Kingpins Enjoy Impunity

A confidential UN report, made available to Reuters, highlights the considerable disparity in the treatment of low-level operatives versus pirate kingpins in that the latter enjoy impunity. The report notes:

The UN Monitoring Group on Somalia said in a report to the Security Council, seen by Reuters, that senior pirate leaders were benefitting from high level protection from Somali authorities and were not being sufficiently targeted for arrest or sanction by international authorities.

[…]

The UN report said pirate leaders are now increasingly involved in land-based kidnap for ransom of foreign tourists and aid workers in northern Kenya and Somalia, as well as selling services as counter-piracy experts and consultants in ransom negotiations, and exploring “new types of criminal activity”.

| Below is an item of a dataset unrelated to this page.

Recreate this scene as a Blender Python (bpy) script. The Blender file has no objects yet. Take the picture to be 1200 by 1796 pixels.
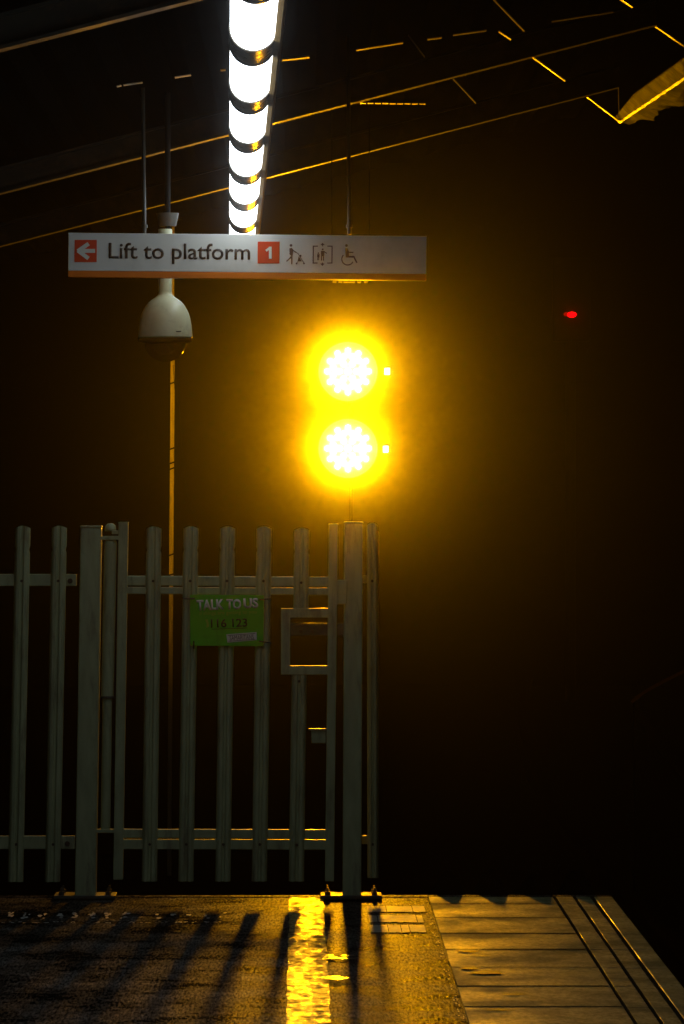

“This evolution of the piracy business model is being driven largely by members of the Somali diaspora, whose foreign language skills and bank accounts are all valuable assets,” it said.

[…]

The [Monitoring] Group said that in spite of three international task forces and efforts by a dozen national governments in maritime counter-piracy efforts, serious legal obstacles remain that “impede the prosecution and sanctioning of pirate leaders and kingpins”.

Further to this last observation, a recent opinion by a U.S. District Court brings into question the ability to prosecute pirate kingpins who never set foot aboard a pirate vessel on the high seas. For reasons I will set forth in a forthcoming post, I think the court reached some faulty conclusions. But if the reasoning in that opinion gains traction, prosecution of high-level pirates under the framework set forth in UNCLOS will become increasingly untenable.

One Response to Kingpins Enjoy Impunity

  1. Omer says:

    The issue of impunity is writ large all across the Somali political and legal landscape. The impunity of alleged piracy kingpin is to be out along side the impunity of violent warlords, war criminals from the previous regimes and much of the TFG and Puntland leadership.

    I agree that the comparatively ruthless international prosecution of alleged pirates often minors or former child soldiers (many of whom were arrested at sea with no evidence they had been on a pirated vessel) is problematic when the impunity of the kingpins is so evident.